» **STATED PROBLEM**
Set down each line of the data below exactly as it stands, dropping the pictures.

● ● ● ● ● ● ●

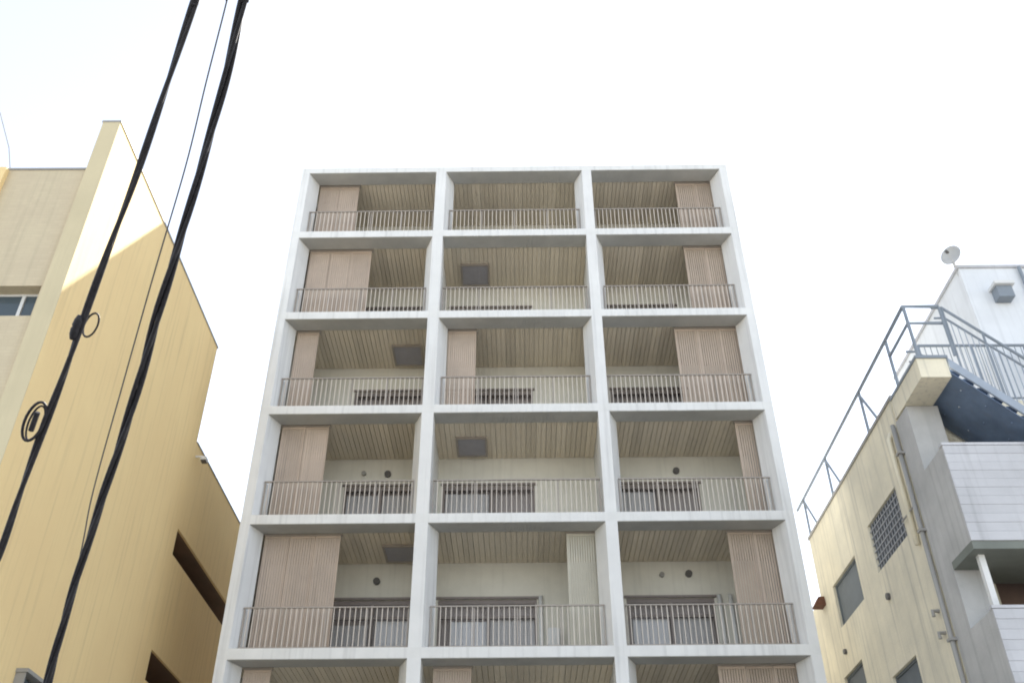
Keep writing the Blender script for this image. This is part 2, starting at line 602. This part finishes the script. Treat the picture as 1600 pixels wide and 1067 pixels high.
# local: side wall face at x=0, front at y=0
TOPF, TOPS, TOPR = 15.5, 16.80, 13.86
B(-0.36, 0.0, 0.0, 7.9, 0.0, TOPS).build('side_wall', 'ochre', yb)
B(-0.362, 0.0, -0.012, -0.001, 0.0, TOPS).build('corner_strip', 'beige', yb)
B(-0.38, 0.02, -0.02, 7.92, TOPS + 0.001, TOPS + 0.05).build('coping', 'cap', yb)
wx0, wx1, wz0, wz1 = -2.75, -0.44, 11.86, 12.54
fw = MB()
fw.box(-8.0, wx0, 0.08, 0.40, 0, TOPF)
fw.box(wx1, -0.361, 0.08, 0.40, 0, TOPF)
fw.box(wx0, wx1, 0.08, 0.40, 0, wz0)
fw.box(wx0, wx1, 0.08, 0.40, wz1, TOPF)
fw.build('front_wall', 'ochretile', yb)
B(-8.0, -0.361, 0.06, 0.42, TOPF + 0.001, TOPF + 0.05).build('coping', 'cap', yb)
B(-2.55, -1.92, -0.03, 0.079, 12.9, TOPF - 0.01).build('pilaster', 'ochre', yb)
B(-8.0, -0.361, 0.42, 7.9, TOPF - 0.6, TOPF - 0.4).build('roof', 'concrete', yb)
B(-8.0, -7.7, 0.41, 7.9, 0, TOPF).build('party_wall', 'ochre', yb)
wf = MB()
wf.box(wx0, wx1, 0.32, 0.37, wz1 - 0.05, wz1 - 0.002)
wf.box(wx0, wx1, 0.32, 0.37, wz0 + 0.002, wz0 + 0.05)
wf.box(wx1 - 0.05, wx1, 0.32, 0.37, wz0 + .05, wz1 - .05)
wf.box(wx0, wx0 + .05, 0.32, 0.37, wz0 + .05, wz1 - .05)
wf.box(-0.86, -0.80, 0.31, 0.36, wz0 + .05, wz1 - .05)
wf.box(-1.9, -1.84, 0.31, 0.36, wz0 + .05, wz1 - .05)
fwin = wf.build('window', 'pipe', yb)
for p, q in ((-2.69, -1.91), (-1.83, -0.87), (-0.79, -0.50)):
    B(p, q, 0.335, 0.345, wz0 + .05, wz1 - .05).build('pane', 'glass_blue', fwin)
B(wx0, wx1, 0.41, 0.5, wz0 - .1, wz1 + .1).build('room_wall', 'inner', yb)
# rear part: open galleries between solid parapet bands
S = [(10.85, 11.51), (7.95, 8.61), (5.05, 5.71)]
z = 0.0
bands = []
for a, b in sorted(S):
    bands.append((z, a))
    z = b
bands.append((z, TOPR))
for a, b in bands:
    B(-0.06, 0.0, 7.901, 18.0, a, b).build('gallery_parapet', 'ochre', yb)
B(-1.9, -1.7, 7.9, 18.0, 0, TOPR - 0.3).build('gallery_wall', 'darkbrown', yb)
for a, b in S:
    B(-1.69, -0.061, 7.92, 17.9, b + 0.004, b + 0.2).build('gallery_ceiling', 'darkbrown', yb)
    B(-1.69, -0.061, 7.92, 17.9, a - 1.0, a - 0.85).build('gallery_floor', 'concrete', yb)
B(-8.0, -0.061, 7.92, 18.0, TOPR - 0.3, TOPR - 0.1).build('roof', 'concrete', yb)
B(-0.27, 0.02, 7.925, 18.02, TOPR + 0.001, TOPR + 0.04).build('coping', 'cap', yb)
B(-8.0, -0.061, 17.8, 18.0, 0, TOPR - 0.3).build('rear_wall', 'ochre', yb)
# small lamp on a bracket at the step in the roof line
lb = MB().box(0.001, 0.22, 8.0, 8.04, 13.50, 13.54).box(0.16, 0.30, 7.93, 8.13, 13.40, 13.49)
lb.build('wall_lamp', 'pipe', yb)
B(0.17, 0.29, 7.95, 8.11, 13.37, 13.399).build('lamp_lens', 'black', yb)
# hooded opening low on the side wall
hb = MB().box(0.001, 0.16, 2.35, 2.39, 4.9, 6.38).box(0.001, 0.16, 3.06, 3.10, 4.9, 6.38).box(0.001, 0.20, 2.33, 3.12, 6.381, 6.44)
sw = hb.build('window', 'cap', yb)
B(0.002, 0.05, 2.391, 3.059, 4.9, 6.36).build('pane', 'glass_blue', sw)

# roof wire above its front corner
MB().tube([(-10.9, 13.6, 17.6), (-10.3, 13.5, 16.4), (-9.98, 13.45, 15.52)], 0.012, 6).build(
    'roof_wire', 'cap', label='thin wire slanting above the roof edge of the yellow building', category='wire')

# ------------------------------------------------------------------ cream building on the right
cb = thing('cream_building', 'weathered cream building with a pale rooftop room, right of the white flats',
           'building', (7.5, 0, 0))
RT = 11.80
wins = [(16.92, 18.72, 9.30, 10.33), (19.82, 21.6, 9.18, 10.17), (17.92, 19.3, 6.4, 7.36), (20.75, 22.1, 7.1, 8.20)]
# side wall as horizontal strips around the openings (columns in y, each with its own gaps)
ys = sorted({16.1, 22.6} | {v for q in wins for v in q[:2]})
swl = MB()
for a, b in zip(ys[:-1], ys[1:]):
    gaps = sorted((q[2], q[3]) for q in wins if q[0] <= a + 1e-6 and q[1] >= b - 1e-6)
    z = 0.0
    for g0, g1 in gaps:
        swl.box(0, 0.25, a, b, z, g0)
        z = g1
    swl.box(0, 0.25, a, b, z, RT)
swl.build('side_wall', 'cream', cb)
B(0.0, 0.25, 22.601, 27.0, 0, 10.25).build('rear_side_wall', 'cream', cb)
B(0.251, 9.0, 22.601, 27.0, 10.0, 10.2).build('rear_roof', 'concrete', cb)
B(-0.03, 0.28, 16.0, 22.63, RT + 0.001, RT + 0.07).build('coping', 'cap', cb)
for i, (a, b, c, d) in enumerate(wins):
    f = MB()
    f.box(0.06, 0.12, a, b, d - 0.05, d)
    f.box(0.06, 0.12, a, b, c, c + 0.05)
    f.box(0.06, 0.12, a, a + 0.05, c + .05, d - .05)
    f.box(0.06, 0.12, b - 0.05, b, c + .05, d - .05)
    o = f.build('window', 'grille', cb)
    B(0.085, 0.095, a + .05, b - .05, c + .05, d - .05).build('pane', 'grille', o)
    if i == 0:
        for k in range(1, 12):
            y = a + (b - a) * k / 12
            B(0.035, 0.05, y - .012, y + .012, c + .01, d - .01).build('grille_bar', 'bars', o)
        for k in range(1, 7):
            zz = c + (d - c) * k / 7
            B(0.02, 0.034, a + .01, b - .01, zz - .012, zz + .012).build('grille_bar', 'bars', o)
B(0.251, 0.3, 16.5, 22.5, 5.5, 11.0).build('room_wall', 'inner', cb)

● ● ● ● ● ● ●

» **REPLY TO THE EXERCISE**
Keep writing the Blender script for this image. This is part 2, starting at line 602. This part finishes the script. Treat the picture as 1600 pixels wide and 1067 pixels high.
# local: side wall face at x=0, front at y=0
TOPF, TOPS, TOPR = 15.5, 16.80, 13.86
B(-0.36, 0.0, 0.0, 7.9, 0.0, TOPS).build('side_wall', 'ochre', yb)
B(-0.362, 0.0, -0.012, -0.001, 0.0, TOPS).build('corner_strip', 'beige', yb)
B(-0.38, 0.02, -0.02, 7.92, TOPS + 0.001, TOPS + 0.05).build('coping', 'cap', yb)
wx0, wx1, wz0, wz1 = -2.75, -0.44, 11.86, 12.54
fw = MB()
fw.box(-8.0, wx0, 0.08, 0.40, 0, TOPF)
fw.box(wx1, -0.361, 0.08, 0.40, 0, TOPF)
fw.box(wx0, wx1, 0.08, 0.40, 0, wz0)
fw.box(wx0, wx1, 0.08, 0.40, wz1, TOPF)
fw.build('front_wall', 'ochretile', yb)
B(-8.0, -0.361, 0.06, 0.42, TOPF + 0.001, TOPF + 0.05).build('coping', 'cap', yb)
B(-2.55, -1.92, -0.03, 0.079, 12.9, TOPF - 0.01).build('pilaster', 'ochre', yb)
B(-8.0, -0.361, 0.42, 7.9, TOPF - 0.6, TOPF - 0.4).build('roof', 'concrete', yb)
B(-8.0, -7.7, 0.41, 7.9, 0, TOPF).build('party_wall', 'ochre', yb)
wf = MB()
wf.box(wx0, wx1, 0.32, 0.37, wz1 - 0.05, wz1 - 0.002)
wf.box(wx0, wx1, 0.32, 0.37, wz0 + 0.002, wz0 + 0.05)
wf.box(wx1 - 0.05, wx1, 0.32, 0.37, wz0 + .05, wz1 - .05)
wf.box(wx0, wx0 + .05, 0.32, 0.37, wz0 + .05, wz1 - .05)
wf.box(-0.86, -0.80, 0.31, 0.36, wz0 + .05, wz1 - .05)
wf.box(-1.9, -1.84, 0.31, 0.36, wz0 + .05, wz1 - .05)
fwin = wf.build('window', 'pipe', yb)
for p, q in ((-2.69, -1.91), (-1.83, -0.87), (-0.79, -0.50)):
    B(p, q, 0.335, 0.345, wz0 + .05, wz1 - .05).build('pane', 'glass_blue', fwin)
B(wx0, wx1, 0.41, 0.5, wz0 - .1, wz1 + .1).build('room_wall', 'inner', yb)
# rear part: open galleries between solid parapet bands
S = [(10.85, 11.51), (7.95, 8.61), (5.05, 5.71)]
z = 0.0
bands = []
for a, b in sorted(S):
    bands.append((z, a))
    z = b
bands.append((z, TOPR))
for a, b in bands:
    B(-0.06, 0.0, 7.901, 18.0, a, b).build('gallery_parapet', 'ochre', yb)
B(-1.9, -1.7, 7.9, 18.0, 0, TOPR - 0.3).build('gallery_wall', 'darkbrown', yb)
for a, b in S:
    B(-1.69, -0.061, 7.92, 17.9, b + 0.004, b + 0.2).build('gallery_ceiling', 'darkbrown', yb)
    B(-1.69, -0.061, 7.92, 17.9, a - 1.0, a - 0.85).build('gallery_floor', 'concrete', yb)
B(-8.0, -0.061, 7.92, 18.0, TOPR - 0.3, TOPR - 0.1).build('roof', 'concrete', yb)
B(-0.27, 0.02, 7.925, 18.02, TOPR + 0.001, TOPR + 0.04).build('coping', 'cap', yb)
B(-8.0, -0.061, 17.8, 18.0, 0, TOPR - 0.3).build('rear_wall', 'ochre', yb)
# small lamp on a bracket at the step in the roof line
lb = MB().box(0.001, 0.22, 8.0, 8.04, 13.50, 13.54).box(0.16, 0.30, 7.93, 8.13, 13.40, 13.49)
lb.build('wall_lamp', 'pipe', yb)
B(0.17, 0.29, 7.95, 8.11, 13.37, 13.399).build('lamp_lens', 'black', yb)
# hooded opening low on the side wall
hb = MB().box(0.001, 0.16, 2.35, 2.39, 4.9, 6.38).box(0.001, 0.16, 3.06, 3.10, 4.9, 6.38).box(0.001, 0.20, 2.33, 3.12, 6.381, 6.44)
sw = hb.build('window', 'cap', yb)
B(0.002, 0.05, 2.391, 3.059, 4.9, 6.36).build('pane', 'glass_blue', sw)

# roof wire above its front corner
MB().tube([(-10.9, 13.6, 17.6), (-10.3, 13.5, 16.4), (-9.98, 13.45, 15.52)], 0.012, 6).build(
    'roof_wire', 'cap', label='thin wire slanting above the roof edge of the yellow building', category='wire')

# ------------------------------------------------------------------ cream building on the right
cb = thing('cream_building', 'weathered cream building with a pale rooftop room, right of the white flats',
           'building', (7.5, 0, 0))
RT = 11.80
wins = [(16.92, 18.72, 9.30, 10.33), (19.82, 21.6, 9.18, 10.17), (17.92, 19.3, 6.4, 7.36), (20.75, 22.1, 7.1, 8.20)]
# side wall as horizontal strips around the openings (columns in y, each with its own gaps)
ys = sorted({16.1, 22.6} | {v for q in wins for v in q[:2]})
swl = MB()
for a, b in zip(ys[:-1], ys[1:]):
    gaps = sorted((q[2], q[3]) for q in wins if q[0] <= a + 1e-6 and q[1] >= b - 1e-6)
    z = 0.0
    for g0, g1 in gaps:
        swl.box(0, 0.25, a, b, z, g0)
        z = g1
    swl.box(0, 0.25, a, b, z, RT)
swl.build('side_wall', 'cream', cb)
B(0.0, 0.25, 22.601, 27.0, 0, 10.25).build('rear_side_wall', 'cream', cb)
B(0.251, 9.0, 22.601, 27.0, 10.0, 10.2).build('rear_roof', 'concrete', cb)
B(-0.03, 0.28, 16.0, 22.63, RT + 0.001, RT + 0.07).build('coping', 'cap', cb)
for i, (a, b, c, d) in enumerate(wins):
    f = MB()
    f.box(0.06, 0.12, a, b, d - 0.05, d)
    f.box(0.06, 0.12, a, b, c, c + 0.05)
    f.box(0.06, 0.12, a, a + 0.05, c + .05, d - .05)
    f.box(0.06, 0.12, b - 0.05, b, c + .05, d - .05)
    o = f.build('window', 'grille', cb)
    B(0.085, 0.095, a + .05, b - .05, c + .05, d - .05).build('pane', 'grille', o)
    if i == 0:
        for k in range(1, 12):
            y = a + (b - a) * k / 12
            B(0.035, 0.05, y - .012, y + .012, c + .01, d - .01).build('grille_bar', 'bars', o)
        for k in range(1, 7):
            zz = c + (d - c) * k / 7
            B(0.02, 0.034, a + .01, b - .01, zz - .012, zz + .012).build('grille_bar', 'bars', o)
B(0.251, 0.3, 16.5, 22.5, 5.5, 11.0).build('room_wall', 'inner', cb)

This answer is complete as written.